Governance & Fundraising Regulation In Australia

Laws, regulations and best practice have been a massive focus of the discussion around fundraising and charities in recent years - and for good reason. When a charity is discovered to have misused funds or partook in questionable practices - even if they’re technically legal - it casts a dark shadow over the entire sector, which can have long-lasting implications.

 The laws and regulations affecting charities and fundraisers in Australia are ever-changing and cover everything from taxation, credit card funds collection, face-to-face fundraising, prize values and beyond. It’s a lot to cover in a post, but let’s look at some of the basics.

What is a DGR?

A cornerstone of Australia’s fundraising regulation, DGR is a good place to start. Standing for Deductible Gift Recipient, DGR refers to organisations that are certified as eligible to receive ongoing financial and in-kind gifts. The benefit of this is two-fold; firstly, donations to a DGR organisation are tax-deductible and therefore much more appealing, and secondly, DGR organisations can apply for special grants.

So, are all charities granted DGR status? You might think so, but only certain charities are automatically qualified as DGRs. These include welfare organisations that assist the disadvantaged, private philanthropic funds and funds that build and maintain educational facilities, among others.

If an organisation doesn’t fit these criteria, they can apply for DGR status through the Federal Treasury. Provided they meet specific standards, they may be given the coveted DGR title, which can have a massive positive impact on their fundraising ability.

What is PCI compliance?

Another hot topic regarding governance of non-profits in Australia is PCI compliance. PCI stands for Payment Card Industry and being PCI compliant essentially means you ensure your customers’ credit card and personal data is kept secure. If an organisation accepts card payment and stores or processes cardholder data, they must ensure they do so on a PCI compliant server.

Because they handle a lot of donations, PCI compliance is essential to charities and non-profits. If there’s a data breach and customers’ financial information is jeopardised, the reputational damage to the entire sector can be difficult to recover from. Following several high-profile cases, data integrity and cyber-security is the issue du jour - so it’s integral you ensure you’re well protected. 

There are various levels of PCI compliance, the most secure of which is PCI Level 1. As a business with PCI Level 1 status, FrontStream’s clients can relax, knowing their donor’s information is safe and secure – as is their reputation and donor confidence!

Other laws surrounding fundraising in Australia

Because of how Australia’s Government is structured, each state and territory have different legislation around fundraising. These can affect who is eligible to fundraise, how they can do so, and many other various laws and regulations that can make it difficult to run a National campaign if you’re not prepared. To make matters even more complicated, each state and territory imposes these laws via a different regulator, opening them up to another level of interpretation and scrutiny.

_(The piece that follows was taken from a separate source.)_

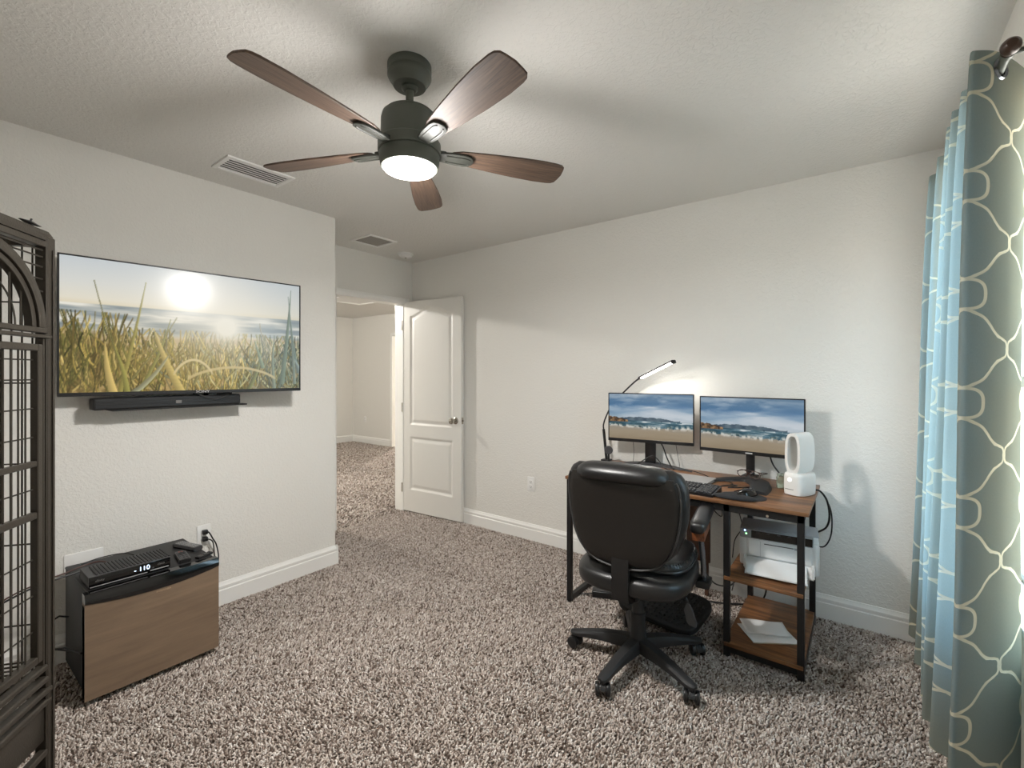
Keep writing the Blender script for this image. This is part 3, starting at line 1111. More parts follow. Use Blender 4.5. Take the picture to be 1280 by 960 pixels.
B().tube([(-.012, -.09, .004), (.008, -.07, .0), (.014, -.03, -.018), (.015, .01, -.026), (.014, .05, -.016), (.006, .085, .001), (-.012, .10, .004)], .003, n=6, smooth=4).build('cord', M_CABLE, cb)
sbx = thing('streaming_box', 'small flat black media box tucked between the television and soundbar', 'media box', (-2.865, 1.055, 1.2203), 0)
B().box(-.03, .035, -.06, .06, 0, .010, .003, 2).build('case', M_BLACKM, sbx)
B().box(.0345, .0358, -.05, -.02, .003, .007).build('front_window', M_GLOSS, sbx, angle=0)

# ================================================================== MINI FRIDGE
fr = thing('mini_fridge', 'black mini fridge with brown wood grain door on the carpet', 'fridge', (-2.475, .675, 0), PI / 2)
# local: x along the front (0.24 each side), -y towards the room, +y to the wall
FW = .241
B().box(-FW + .012, FW - .010, .045, .445, .018, .438, .004, 2).box(-FW + .010, FW - .008, .045, .445, .437, .449, .004, 2).build('cabinet', M_BLACKM, fr)
b = B()
prof = []
for t in np.linspace(-1, 1, 21):
    prof.append((t * FW, -.004 * (1 - abs(t) ** 2.0)))
b.prism([(FW, .042), (-FW, .042)] + prof, .022, .412, bev=.0)
dr = b.build('door', M_FRIDGEWOOD, fr, 'brown wood grain door panel')
# black head of the door, its lower edge sagging in the middle
b = B()
ringsT = []
for t in np.linspace(-1, 1, 25):
    sag = .022 * (1 - t * t)
    yf = -.004 * (1 - t * t)
    ringsT.append([(t * FW, yf - .003, .412 - sag), (t * FW, yf - .003, .428), (t * FW, yf + .006, .4475), (t * FW, .044, .4475), (t * FW, .044, .412 - sag)])
b.loft(ringsT)
b.build('door_head', M_GLOSS, dr, 'gloss black door head with a scooped lower edge')
B().box(-FW, -FW + .006, .005, .044, .022, .40, .001, 1).build('door_side', M_GLOSS, dr)
bm_ = text('badge', 'INSIGNIA', .0105, M_BADGE, dr, (.02, -.0052, .378), (PI / 2, 0, 0), sx=1.25)
for sx_ in (-.2, .2):
    for sy_ in (.08, .42):
        B().cyl((sx_, sy_, -.004), (sx_, sy_, .02), .014, n=12).build('foot', M_RUBBER, fr)
B().box(-FW + .004, FW - .004, .052, .06, -.002, .02).build('kick_strip', M_BLACK, fr, angle=0)
B().tube([(-FW, .30, .27), (-FW - .03, .30, .285), (-FW - .06, .32, .26)], .004, n=6).build('side_hook', M_METALB, fr)
B().tube([(-FW + .01, .12, .17), (-FW - .02, .24, .165), (-FW - .05, .30, .15), (-FW - .03, .33, .13), (-FW + .008, .20, .15)], .004, n=6).build('side_hook', M_METALB, fr)

# ---- cable box on the fridge
stb = thing('cable_box', 'black cable box with glowing clock digits on top of the mini fridge', 'cable box', (-2.523, .594, .4493), PI / 2)
BW, BD, BH = .140, .155, .052
b = B()
b.box(-BW, BW, 0.004, BD, .006, BH - .003, .004, 2)
for sx_ in (-.11, .11):
    for sy_ in (.03, .13):
        b.cyl((sx_, sy_, 0), (sx_, sy_, .007), .009, n=10)
b.build('case', M_BLACKM, stb)
top = B().box(-BW, BW, .002, BD, BH - .004, BH - .002, .001, 1).build('top_cover', M_DGREY, stb)
sm = B().box(-.0035, .0035, .012, BD - .012, BH - .002, BH + .0015, .001, 1).mesh('rib')
sm.materials.append(M_BLACKM)
for g in range(3):
    for i in range(7):
        o = obj('rib', sm, None, top, angle=0)
        o.location = (-.105 + g * .088 + i * .0125 - .006, 0, 0)
B().box(-BW, BW, -.001, .006, .004, BH - .003, .002, 2).build('front_panel', M_GLOSS, stb)
B().box(-BW + .004, BW - .085, -.0022, -.0008, .007, .010).box(BW - .075, BW - .006, -.0022, -.0008, .010, .014).build('silver_line', M_SILVER, stb, angle=0)
text('clock_digits', '- 110', .027, M_DIGIT, stb, (.036, -.0016, .030), (PI / 2, 0, 0), extrude=.0003, sx=1.0)
text('brand_lettering', 'cisco', .013, M_LETTERDK, stb, (.105, -.0016, .032), (PI / 2, 0, 0))
text('brand_lettering', 'xfinity', .012, M_LETTERDK, stb, (-.105, -.0016, .030), (PI / 2, 0, 0))
B().lathe([(0, 0), (.0035, 0), (.003, .002), (0, .002)], n=12, mtx=Matrix.Translation((.076, -.001, .022)) @ Matrix.Rotation(PI / 2, 4, 'X')).build('button', M_DGREY, stb)


def remote(name, label, loc, rz, L, W_, T, body, keys, rows, cols, keymat, extra=None):
    r = thing(name, label, 'remote', loc, rz)
    ring = []
    for t, w in ((-1, .80), (-.96, .95), (-.7, 1), (0, .94), (.6, 1), (.95, .98), (1, .86)):
        ring.append([(t * L / 2, y * W_ / 2 * w, z) for y, z in ((-1, T * .35), (-.85, 0), (.85, 0), (1, T * .35), (.9, T * .9), (.6, T), (-.6, T), (-.9, T * .9))])
    B().loft(ring).build('remote_body', body, r)
    b = B()
    for i in range(rows):
        for j in range(cols):
            b.cbox((-L * .40 + L * .78 * i / (rows - 1), (j - (cols - 1) / 2) * W_ * .8 / cols, T + .0008), (L * .78 / rows * .6, W_ * .8 / cols * .62, .002), (0, 0, 0), .0005, 1)
    o = b.build('keypad', keymat, r)
    o['kind'] = 'stuff'
    if extra:
        extra(r)
    return r


def ring_pad(r):
    B().lathe([(.009, 0), (.013, 0), (.013, .0024), (.009, .0024)], n=20, mtx=Matrix.Translation((.025, 0, .0165))).build('navigation_ring', M_RUBBER, r)
    B().box(.048, .062, -.008, .008, .0165, .0185, .001, 1).build('power_key', mat('red_key', srgb(150, 70, 60), .5), r)


remote('remote_control', 'black remote with few keys lying beside the cable box on the fridge', (-2.60, .806, .4495), math.radians(172), .135, .05, .017, M_BLACK, None, 6, 3, M_DGREY, ring_pad)
remote('remote_control', 'dark grey remote with dense pale keypad at the back of the fridge top', (-2.735, .870, .4495), math.radians(196), .165, .05, .020, M_DGREY, None, 11, 4, M_KEYGREY)
remote('remote_control', 'small slim black remote at the front right corner of the fridge top', (-2.55, .879, .4495), math.radians(110), .075, .03, .010, M_BLACK, None, 3, 2, M_DGREY)
cb = thing('cable', 'black and brown cords running left from the cable box along the wall', 'cable', (-2.70, .47, .455), 0)
B().tube([(.02, .08, .02), (-.03, .03, .018), (-.02, -.03, .016), (-.01, -.10, .012), (0.0, -.19, -.005), (.0, -.30, -.06), (-.03, -.42, -.2)], .004, n=6, smooth=5).build('cord', M_CABLE, cb)
B().tube([(.02, .09, .024), (-.05, .07, .030), (-.07, .02, .026), (-.05, -.05, .018), (-.02, -.13, .014), (-.02, -.25, -.03), (-.05, -.40, -.18)], .003, n=6, smooth=5).build('cord', M_CABLERED, cb)
B().tube([(.02, .20, .02), (-.07, .16, .034), (-.09, .08, .036), (-.08, .0, .03)], .0025, n=6, smooth=5).build('cord', M_CABLE, cb)
# ================================================================== CURTAIN
rod = thing('curtain_rod', 'dark bronze curtain rod with round finial on a bracket above the window', 'curtain rod', (.25, 1.44, 2.033))
B().cyl((0, 0, 0), (0, .93, 0), .0085, n=14).build('rod', M_BRONZE, rod)
fin = B()
fin.lathe([(0, -.034), (.009, -.033), (.015, -.026), (.0175, -.016), (.015, -.006), (.009, .0), (.011, .003), (.011, .010), (0, .010)], n=24, mtx=Matrix.Rotation(-PI / 2, 4, 'X'))
fo_ = fin.build('finial', mat('finial_brown', srgb(64, 46, 36), .35, .2), rod)
fe = B().lathe([(0, -.012), (.012, -.01), (.014, 0), (.012, .010), (0, .012)], n=20, mtx=Matrix.Translation((0, .94, 0)) @ Matrix.Rotation(-PI / 2, 4, 'X')).build('finial', MATS['finial_brown'], rod)
for yy in (.012, .90):
    b = B()
    b.cyl((0, yy, 0), (.11, yy, .0), .0055, n=10)
    b.box(.098, .11, yy - .014, yy + .014, -.04, .03, .003, 1)
    b.lathe([(.0085, -.006), (.0125, -.006), (.0125, .006), (.0085, .006)], n=16, mtx=Matrix.Translation((0, yy, 0)) @ Matrix.Rotation(PI / 2, 4, 'X'))
    b.build('bracket', M_BRONZE, rod)

near_top = [(.318, 1.650), (.300, 1.612), (.274, 1.560), (.240, 1.504), (.203, 1.474), (.196, 1.480), (.204, 1.52), (.248, 1.600), (.276, 1.628), (.262, 1.648), (.212, 1.662), (.205, 1.675), (.225, 1.705), (.288, 1.73),
            (.275, 1.757), (.208, 1.772), (.200, 1.782), (.22, 1.80), (.286, 1.832), (.274, 1.86), (.208, 1.878), (.200, 1.89), (.216, 1.915), (.262, 1.945)]
near_bot = [(.300, 1.640), (.278, 1.590), (.252, 1.540), (.206, 1.476), (.164, 1.436), (.152, 1.444), (.164, 1.50), (.220, 1.590), (.248, 1.622), (.226, 1.65), (.162, 1.672), (.146, 1.69), (.178, 1.72), (.258, 1.745),
            (.235, 1.775), (.152, 1.792), (.144, 1.806), (.17, 1.83), (.25, 1.86), (.23, 1.89), (.152, 1.912), (.142, 1.93), (.165, 1.965), (.225, 1.995)]
far_top = [(.300, 2.085), (.292, 2.10), (.262, 2.110), (.212, 2.118), (.202, 2.126), (.214, 2.155), (.282, 2.20), (.290, 2.215), (.276, 2.245), (.208, 2.295), (.197, 2.322), (.212, 2.338), (.25, 2.348)]
far_bot = [(.285, 2.105), (.270, 2.120), (.232, 2.130), (.158, 2.140), (.144, 2.152), (.160, 2.180), (.244, 2.24), (.255, 2.258), (.232, 2.29), (.154, 2.335), (.146, 2.36), (.17, 2.378), (.205, 2.39)]


def path_resample(p, n):
    q = catmull([(x, y, 0) for x, y in p], 12)
    q = np.array([(v.x, v.y) for v in q])
    s = np.concatenate([[0], np.cumsum(np.hypot(*np.diff(q, axis=0).T))])
    t = np.linspace(0, s[-1], n)
    return np.stack([np.interp(t, s, q[:, 0]), np.interp(t, s, q[:, 1])], -1), s[-1]


CT, CB_ = 2.072, 0.325           # top and hem heights


def curtain_mesh(tp, bp, seed):
    L0 = path_resample(tp, 50)[1]
    NC = int(L0 / .0062)
    pt, lt = path_resample(tp, NC)
    pb, lb = path_resample(bp, NC)
    zz = np.concatenate([np.linspace(CB_, 2.0, 60, endpoint=False), np.linspace(2.0, CT, 30)])
    NZ = len(zz)
    V = np.zeros((NZ, NC, 3))
    UVc = np.zeros((NZ, NC, 2))
    s_ = np.linspace(0, lt, NC)
    for j, z in enumerate(zz):
        t = (CT - z) / (CT - CB_)
        k = t ** .75
        c = pt * (1 - k) + pb * k
        V[j, :, 0] = c[:, 0] + .006 * np.sin(s_ * 22 + z * 3.1 + seed) * t
        V[j, :, 1] = c[:, 1] + .008 * np.sin(z * 2.3 + s_ * 9 + seed) * t
        V[j, :, 2] = z + .004 * np.sin(s_ * 30 + seed) * t ** 4
        UVc[j, :, 0] = s_
        UVc[j, :, 1] = z
    eye = []
    for i in range(NC - 1):
        if (pt[i, 0] - .25) * (pt[i + 1, 0] - .25) < 0 and 1.45 < pt[i, 1] < 2.34:
            d_ = pt[i + 1] - pt[i]
            eye.append((pt[i, 1], math.atan2(d_[1], d_[0])))
    me = grid_mesh('curtain', V, uv=UVc)
    bmc = bmesh.new()
    bmc.from_mesh(me)
    kill = [f_ for f_ in bmc.faces if f_.calc_center_median().z > 1.99 and any((f_.calc_center_median() - Vector((.25, y_, 2.036))).length < .017 for y_, a_ in eye)]
    bmesh.ops.delete(bmc, geom=kill, context='FACES')
    bmc.to_mesh(me)
    bmc.free()
    crest = lt * float(np.argmin(np.where(pt[:, 1] < 1.54, pt[:, 0], 9))) / (NC - 1)
    return me, eye, crest


cur, eyes, crest = curtain_mesh(near_top, near_bot, 0)
cur2, eyes2, _c = curtain_mesh(far_top, far_bot, 2)

M_CURT = bpy.data.materials.new('trellis_curtain')
M_CURT.use_nodes = True
nt = M_CURT.node_tree
for n in list(nt.nodes):
    nt.nodes.remove(n)
N = nt.nodes.new
Lk = nt.links.new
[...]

For most states and territories, specific approval is required to undertake fundraising activities. As a general guideline, fundraisers need to:

  • Ensure their fundraising campaigns are honest, make no misrepresentations, and comply with requirements for adding registration numbers to advertising materials, packaging or communications;
  • Apply high standards of governance and risk management to their campaigns, including considering whether people involved are suitably qualified and of proper character and whether appropriate safety measures have been taken to protect people involved;
  • Meet specific legal requirements for engaging children in fundraising and make sure there are appropriate risk management steps in place where children are involved;
  • Meet all taxation, auditing, and legal reporting requirements for funds raised;
  • Apply the funds raised directly to the promised beneficiaries or purposes for which they were raised; and,
  • Comply with Australian Consumer Law.

While these may seem like common sense, they’re just a small amount of the full list, accounting for regional variation. While you might think you’re compliant in all states and territories, many organisations can get ‘tripped up’ by not paying enough attention to the fine print.

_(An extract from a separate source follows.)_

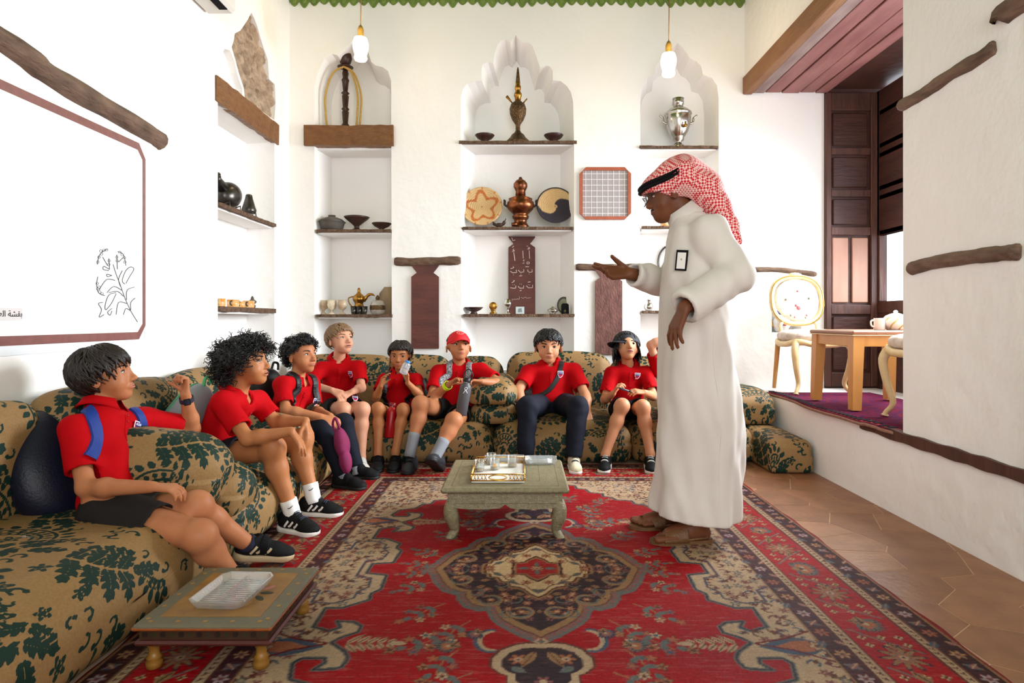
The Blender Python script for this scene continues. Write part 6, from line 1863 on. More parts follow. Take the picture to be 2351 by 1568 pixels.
put('footed_bowl', 'tall dark footed bowl with a wavy rim beside the clay pot', 'bowl', 819, 'A2', Yn, [(.05, 0), (.045, .012), (.022, .025), (.022, .045), (.05, .07), (.10, .11), (.112, .125), (.10, .128), (.05, .09), (.002, .075)], M_DWD)
put('footed_bowl', 'small dark footed bowl at the right end beside the tall one', 'bowl', 876, 'A2', Yn, BOWL(.085, .07), M_DWD)
for i, u in enumerate((743, 762, 786)):
    put('goblet', ('banded onyx goblet farthest left, by the niche wall', 'banded onyx goblet in the middle of three', 'pale onyx goblet nearest the coffee pot')[i], 'goblet', u, 'A3', Yn - .03 + .05 * (i == 0), [(.028, 0), (.026, .006), (.008, .02), (.008, .035), (.03, .05), (.04, .08), (.036, .125), (.032, .124), (.03, .08), (.002, .055)], M_ONYX, 'onyx goblets')
t, p = put('coffee_pot', 'brass coffee pot with a long curved spout', 'coffee pot', 824, 'A3', Yn + .04, [(.055, 0), (.06, .01), (.056, .05), (.038, .085), (.036, .10), (.052, .125), (.055, .14), (.045, .165), (.02, .185), (.012, .20), (.014, .215), (.008, .235)], M_BRASS)
with part('spout', M_BRASS, t) as mb: mb.tube(catmull([p + (.04, 0, .12), p + (.075, 0, .165), p + (.11, 0, .18), p + (.14, 0, .165)], 5), [.018] * 4 + [.014] * 5 + [.011] * 4 + [.006] * 3, 8)
with part('handle', M_BRASS, t) as mb: mb.tube(catmull([p + (-.04, 0, .16), p + (-.09, 0, .145), p + (-.085, 0, .10), p + (-.05, 0, .06)], 5), .006, 7)
for i, u in enumerate((812, 824, 837)):
    put('coffee_cup', ('small silver cup left of the brass pot foot', 'small silver cup in front of the brass pot', 'small silver cup right of the brass pot foot')[i], 'cup', u, 'A3', Yn - .05, [(.018, 0), (.022, .02), (.027, .07), (.024, .069), (.018, .02), (.002, .01)], M_DMET, 'silver coffee cups')
t, p = put('lidded_jar', 'round glass jar with metal band and pointed lid', 'jar', 867, 'A3', Yn - .02, [(.045, 0), (.062, .02), (.065, .05), (.065, .08), (.05, .115), (.02, .125)], mat('smoky_glass', (190, 180, 168), rough=.1, metal=.3, var=.4, vscale=30))
with part('band', M_BRONZE, t) as mb: mb.lathe([(.0665, .04), (.0675, .045), (.0675, .075), (.0665, .08)], 22, p)
with part('finial', M_BRONZE, t) as mb: mb.lathe([(.022, .125), (.012, .13), (.02, .14), (.012, .16), (.002, .17)], 16, p)
X, z = (889 - VU) / FOC * (Yn + .13), SH['A3']
t = thing('carved_plaque', (X, Yn + .13, z), 'wooden octagonal plaque leaning behind the glass jar', 'plaque', 'shelf ornaments')
with part('board', mat('pale_carved_wood', (158, 132, 96), rough=.6, var=.9, vscale=16, var2=(112, 90, 62), stretch=(1, 1, .3)), t, False) as mb:
    mb.prism([(-.04, 0), (.05, 0), (.085, .05), (.085, .20), (.05, .25), (-.03, .25), (-.075, .19), (-.075, .06)], (X, Yn + .13, z + .001), (1, 0, 0), (0, .15, .99), .014)
# --- middle niche
for u, lb in ((1113, 'shallow dark bowl left of the brass water pipe'), (1271, 'shallow dark bowl right of the brass water pipe')):
    put('footed_bowl', lb, 'bowl', u, 'B1', Yn - .03, BOWL(.085, .075), M_DWD)
t, p = put('brass_water_pipe', 'tall engraved brass water pipe with a flared foot', 'water pipe', 1189, 'B1', Yn - .02, [(.108, .0), (.110, .01), (.10, .025), (.07, .055), (.055, .08), (.03, .10), (.018, .125), (.022, .135), (.018, .14), (.022, .17), (.05, .21), (.070, .26), (.074, .31), (.060, .35), (.035, .37), (.030, .375)], M_BRONZE)
with part('neck', M_BRASS, t) as mb: mb.lathe([(.024, .372), (.028, .41), (.034, .42), (.034, .44), (.026, .455), (.02, .47), (.026, .48), (.026, .51), (.018, .52), (.022, .53), (.018, .54)], 20, p)
with part('spire', M_BRONZE, t) as mb: mb.lathe([(.020, .54), (.018, .56), (.013, .62), (.008, .66), (.003, .675)], 16, p)
for s, L in ((-1, .08), (1, .05)):
    with part('side_tube', M_BRASS, t) as mb: mb.tube([p + (s * .05, -.01, .36), p + (s * (.05 + L * .6), -.01, .36 + L * .7)], [.006, .014 if s < 0 else .006], 8)
def woven(label, u, v, d, Y, style):
    c = P(u, v, Y); r = d / 2; Vv = []; Ff = []; nr, na = 30, 96; cols = []
    tan, orn, dk = C3(222, 184, 128), C3(196, 108, 44), C3(48, 40, 52)
    tilt = 0.22
    for i in range(nr + 1):
        q = i / nr
        for j in range(na):
            a = 2 * PI * j / na; rr = r * q
            depth = 0.035 * q ** 2 + (0.0035 if i % 3 else -0.001)
            loc = np.array((rr * math.cos(a), -depth, rr * math.sin(a)))
            loc = np.array((loc[0], loc[1] * math.cos(tilt) + loc[2] * math.sin(tilt), loc[2] * math.cos(tilt) - loc[1] * math.sin(tilt)))
            Vv.append(c + loc)
            if style == 0:
                s_ = 0.66 + 0.16 * math.cos(5 * (a - 1.7)) ; on = abs(q - s_) < 0.085
                col = orn if on else (orn if (q > .9 and math.sin(9 * a) > .93) else tan)
            else:
                aa = (a + 2.2 * q + 1.05) % (2 * PI); col = dk if (aa < PI and q > .12) or (q > .94) else tan
            cols.append(np.append(col * (0.88 + 0.12 * math.sin(i * 2.1 + 0.9 * j)), 1.0))
    for i in range(nr):
        for j in range(na): Ff.append((i * na + j, i * na + (j + 1) % na, (i + 1) * na + (j + 1) % na, (i + 1) * na + j))
    me = mesh_np('woven_tray', np.array(Vv), np.array(Ff), True)
    at = me.attributes.new('weave', 'FLOAT_COLOR', 'POINT'); at.data.foreach_set('color', np.array(cols, np.float32).ravel())
    mm = bpy.data.materials.get('coiled_straw')
    if mm is None:
        mm = bpy.data.materials.new('coiled_straw'); mm.use_nodes = True; nn = mm.node_tree.nodes.new('ShaderNodeAttribute'); nn.attribute_name = 'weave'
        mm.node_tree.links.new(nn.outputs['Color'], mm.node_tree.nodes['Principled BSDF'].inputs['Base Color']); mm.node_tree.nodes['Principled BSDF'].inputs['Roughness'].default_value = .7
    me.materials.append(mm); o = bpy.data.objects.new('woven_tray', me); COL.objects.link(o); o.modifiers.new('thick', 'SOLIDIFY').thickness = .008
    tag(o, label, 'tray', 'woven straw trays')
woven('round straw tray with an orange star pattern', 1107, 477, .352, YB + .13, 0)
woven('round straw tray with a dark purple swirl', 1275, 475, .330, YB + .13, 1)
t, p = put('samovar', 'old copper samovar with two handles and a teapot on top', 'samovar', 1195, 'B2', Yn, [(.075, 0), (.078, .02), (.06, .045), (.055, .05), (.055, .075), (.07, .09), (.075, .11), (.06, .12), (.075, .135), (.11, .17), (.122, .20), (.115, .235), (.10, .25), (.106, .262), (.08, .275), (.05, .285)], M_COPPER)
with part('top_teapot', M_COPPER, t) as mb: mb.lathe([(.045, .285), (.042, .33), (.05, .345), (.062, .37), (.06, .40), (.04, .425), (.02, .435), (.012, .455)], 20, p)
for s in (-1, 1):
    with part('handle', M_DWD, t) as mb: mb.tube(catmull([p + (s * .115, 0, .195), p + (s * .14, 0, .215), p + (s * .138, 0, .245), p + (s * .15, 0, .25)], 5), .010, 8)
with part('tap', M_COPPER, t) as mb: mb.tube([p + (-.03, -.09, .03), p + (-.075, -.10, .022)], .016, 10)
X, z = (1146 - VU) / FOC * (Yn - .06), SH['B2']
t = thing('bird_ornament', (X, Yn - .06, z), 'little carved wooden bird in front of the star tray', 'ornament', 'shelf ornaments')
with part('bird', M_DWD, t) as mb:
    mb.tube(catmull([(X - .055, Yn - .06, z + .055), (X - .04, Yn - .06, z + .03), (X, Yn - .06, z + .022), (X + .035, Yn - .06, z + .035), (X + .06, Yn - .06, z + .08)], 5), [.006] * 3 + [.014] * 5 + [.022] * 5 + [.015] * 5 + [.004] * 3, 8)
with part('foot', M_DWD, t) as mb: mb.lathe([(.022, 0), (.018, .012)], 12, (X, Yn - .06, z))
def tablet(label, u0, u1, v0, v1, Y, m, lean=0.0, name='writing_tablet'):
    a = P(u0, v1, Y); b = P(u1, v0, Y); w = b[0] - a[0]; h = b[2] - a[2]
    t = thing(name, ((a[0] + b[0]) / 2, Y, a[2]), label, 'tablet', 'wooden writing tablets')
    L = [(0, 0), (w, 0), (w, h * .855), (w * .80, h * .905), (w * .90, h * .945), (w, h * .99), (w, h), (0, h), (0, h * .99), (w * .10, h * .945), (w * .20, h * .905), (0, h * .855)]
    mb = MB(); mb.prism(L, (a[0], Y, a[2]), (1, 0, 0), (0, lean, 1), .018); mb.out('board', m, t)
    return t
tablet('plain reddish wooden tablet hung left of the middle niche', 945, 1008, 608, 800, YB - .001, M_TAB)
tablet('worn reddish tablet hung right of the middle niche with faint script', 1366, 1428, 618, 813, YB - .001, M_TAB2)
Yt = YB + .21
tb = tablet('tall wooden tablet in the niche with chalked Arabic letters', 1167, 1229, 541, 722, Yt, M_TAB, .10)
def chalk(pts, r=.0036):
    q = []
    for zx, zy in pts:
        u, v = 1150 + .1275 * zx, 530 + .1275 * zy; p = P(u, v, Yt - .02); q.append((p[0], Yt - .0195 + .10 * (p[2] - P(0, 722, Yt)[2]), p[2]))
    mb = MB(); mb.tube(q if len(q) > 1 else [q[0], (q[0][0] + .004, q[0][1], q[0][2])], r, 5); mb.out('chalk_stroke', M_CHALK, tb, True)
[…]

It’s not all one way, though! There are plenty of exemptions, allowances and incentives out there for charities to take advantage of, providing further opportunities for growth and development. 

The business of running charities is a serious one and, with the rise of digital fundraising, large corporate donations and more, it’s becoming an increasingly regulated space. While these might seem like a burden of red tape, without the right protections in place, donors, charities, and the general public are open to abuse. With proper support from experts and attention to the nuances of the law, charities can ensure the sector is protected and kept sustainable for many years to come.